Quem se reconhece?


Em vidas pautadas pela tecnologia e embaladas pelas redes sociais, bailam movimentos estéticos em rota certeira de colisão, que só não colidem, porque no percurso encontram seu alvo, nós, mulheres. Poderíamos atribuir esse antagonismo estético a alguma imprecisão na coleta dos dados, mas é provável que o único dado levado em conta para a entrega de conteúdos seja o “feminino”, reforçando a importância do “prefiro não declarar”.

De um lado anúncio de perfis patrocinados de harmonização facial (ou seria demonização facial?), preenchimento labial, lente de contato para os dentes (eles tem problema de visão?), extensão de cílios que fazem sombra para as bochechas, tutoriais de maquiagem que prometem nos deixar com 10 anos a menos. Seria bom ter 10 anos a menos?

De outro, vem, menos impulsionado e bem mais orgânico, o movimento para nos aceitarmos como somos. Liberar a pancinha, naturalizar as ruguinhas, desmistificar a idade máxima para uso de mini saia, entender que não há nada mais feminino que celulite e nada mais maternal que estria. 
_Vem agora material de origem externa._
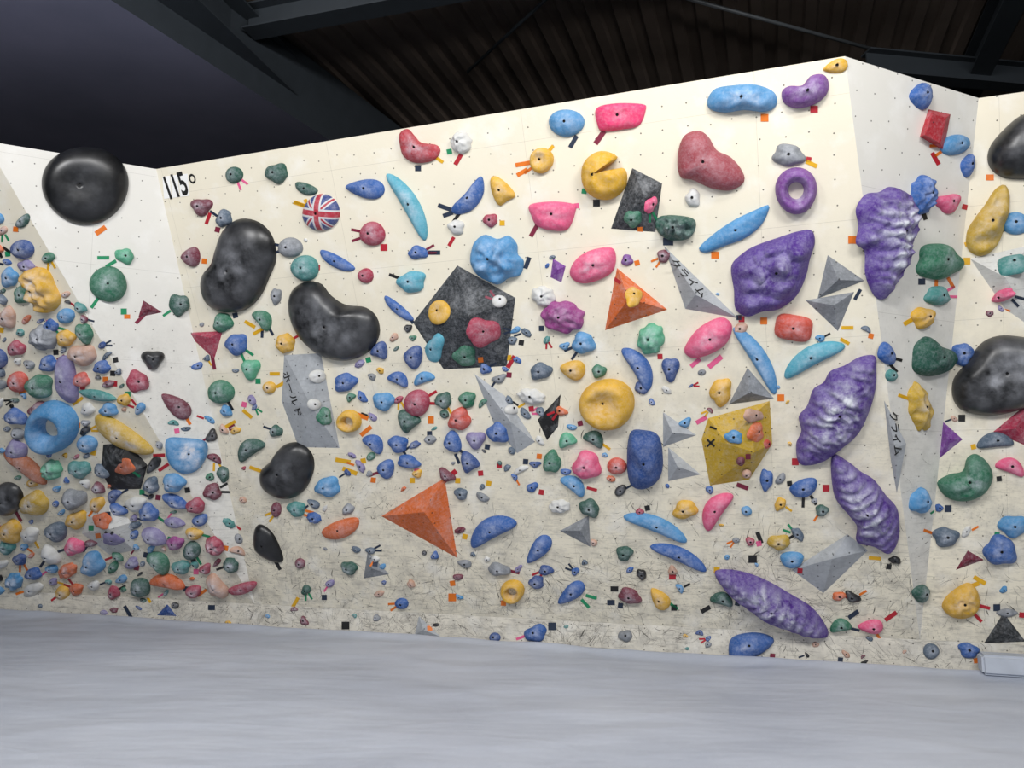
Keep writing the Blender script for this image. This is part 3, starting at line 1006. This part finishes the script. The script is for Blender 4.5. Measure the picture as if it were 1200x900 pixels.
def ibeam(name, A, B, w, hgt):
    A = Vector(A); B = Vector(B); L = (B-A).length; X = (B-A).normalized(); Y = UP.cross(X).normalized(); Z = X.cross(Y)
    M = frame((A+B)/2, X, Y, Z); a = Acc()
    boxacc(a, (0, 0, hgt/2-.01), (L, w, .02), steel, M); boxacc(a, (0, 0, -hgt/2+.01), (L, w, .02), steel, M)
    boxacc(a, (0, 0, 0), (L, .02, hgt-.04), steel, M)
    recalc(a.build(name))
ah = at_height
A = ah(235, 0, 6.55); B = ah(405, 165, 6.55); dr = (B-A).normalized()
ibeam('steel_roof_beam', A-dr*3, B+dr*3, .45, .5)
A = ah(310, 22, 6.75); B = ah(440, -3, 6.75); dr = (B-A).normalized()
ibeam('steel_roof_beam', A-dr*.2, B+dr*6, .25, .3)
A = ah(1195, -30, 6.75); B = ah(1130, 110, 6.75); dr = (B-A).normalized()
ibeam('steel_roof_beam', A-dr*2, B+dr*.8, .25, .35)
A = ah(1060, 78, 6.6); B = ah(1215, 92, 6.6); dr = (B-A).normalized()
ibeam('steel_roof_beam', A-dr*.5, B+dr*1.5, .2, .3)
sof, nt, b = newmat('grey_soffit_board')
c = mix_(nt, ramp_(nt, noise_(nt, objco(nt), .8, 5), .3, .7), srgb('#74768a'), srgb('#84849a'))
nt.links.new(c, b.inputs['Base Color']); b.inputs['Roughness'].default_value = .7
A = ah(130, 0, 6.0); B = ah(372, 155, 6.0); dr = (B-A).normalized(); lf = UP.cross(dr).normalized()
A2 = A-dr*4; B2 = B+dr*4.2
a = Acc(); q = [A2, B2, B2+lf*7.5, A2+lf*7.5]
lo = [a.vert(p) for p in q]; hi = [a.vert(p+UP*.9) for p in q]
a.face(lo, sof, False); a.face(hi[::-1], sof, False)
for i in range(4): a.face([lo[i], hi[i], hi[(i+1) % 4], lo[(i+1) % 4]], steel if i == 0 else sof, False)
recalc(a.build('ceiling_soffit'))
def rod(name, A, B, r, mat, seg=10):
    A = Vector(A); B = Vector(B); X = (B-A).normalized(); Y = X.orthogonal().normalized(); Z = X.cross(Y); a = Acc()
    l = [[a.vert(P+(Y*math.cos(6.2832*i/seg)+Z*math.sin(6.2832*i/seg))*r) for i in range(seg)] for P in (A, B)]
    for i in range(seg): a.face([l[0][i], l[0][(i+1) % seg], l[1][(i+1) % seg], l[1][i]], mat)
    a.face(l[0][::-1], mat, False); a.face(l[1], mat, False); return a.build(name)
rod('electrical_conduit', ah(655, -15, 6.85), ah(548, 84, 6.85), .02, steel)
rod('electrical_conduit', ah(790, -6, 6.8), ah(1075, 72, 6.8), .022, plain('galv', '#505458', .5, .3))

# ------------------------------------------------------------------ lights
def lamp(x, y, z, tgt, power, sx, sy, colr=(1, .99, .975)):
    L = bpy.data.lights.new('area_light', 'AREA'); L.energy = power; L.shape = 'RECTANGLE'; L.size = sx; L.size_y = sy; L.color = colr
    o = bpy.data.objects.new('area_light', L); sc.collection.objects.link(o); o.location = (x, y, z)
    dr = (Vector(tgt)-Vector((x, y, z))).normalized(); o.rotation_euler = dr.to_track_quat('-Z', 'Y').to_euler()
    return o
lamp(-4.6, .6, 5.5, (-4.2, 9, 1.0), 230, 2.0, .8)
lamp(-.8, .2, 5.6, (-.8, 7.2, 1.0), 255, 2.0, .8)
lamp(3.0, -.8, 5.6, (2.8, 6, 1.0), 225, 2.0, .8)
lamp(-3.9, 2.8, 4.9, (-5.6, 5.5, 6.2), 26, 1.0, .3, (.92, .92, 1))  # added uplight, no known fitting: brightens the soffit at upper left
lamp(1.5, 3.0, 5.4, (2.5, 9.5, 7.0), 42, 1.5, .3, (1, .97, .93))  # invented uplight that lifts the roof deck so its ribs show
w = bpy.data.worlds.new('gym_ambient'); sc.world = w; w.use_nodes = True
w.node_tree.nodes['Background'].inputs[0].default_value = (.88, .93, 1, 1)
w.node_tree.nodes['Background'].inputs[1].default_value = .5

# ------------------------------------------------------------------ camera
cd = bpy.data.cameras.new('camera'); cam = bpy.data.objects.new('camera', cd); sc.collection.objects.link(cam)
cam.location = CAM; cam.rotation_euler = (math.pi/2+PT, 0, 0)
cd.sensor_width = 36; cd.lens = F/1200*36; cd.clip_start = .05
sc.camera = cam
Em meio a essa bagunça com nossa auto imagem há o reconhecimento facial exigido por muitos aplicativos. Essa semana, precisei reinstalar o app do banco e estou até agora me perguntando como eles me reconheceram no banco, porque eu não me reconheci. Estava em um dia me achando bem, mas depois de habilitar o app, não fosse toda minha consciência e visão crítica de mundo, fosse eu uma pessoa mais frágil e sem tantas contas para pagar tinha me atirado na primeira oferta de botox parcelado, deixar minha cara parecendo um sabonete e criar um gasto semestral a mais para minha parca renda. Ok, talvez o problema seja eu, mas sei que é algo maior. Não faz muito precisei ajudar minha mãe a fazer o reconhecimento facial e tive muito medo que entregassem a aposentadoria dela para um agricultor chinês.  

Chego a conclusão que a indústria de cosméticos e intervenções estéticas está diretamente ligada à criação dos app de reconhecimento facial. Não sei o que é, se é aquela moldura oval, se é aquele aproxima e distancia, se é a luz, mas o reconhecimento facial é um aniquilador de auto estima, tal qual a luz fluorescente branca em provador de biquini.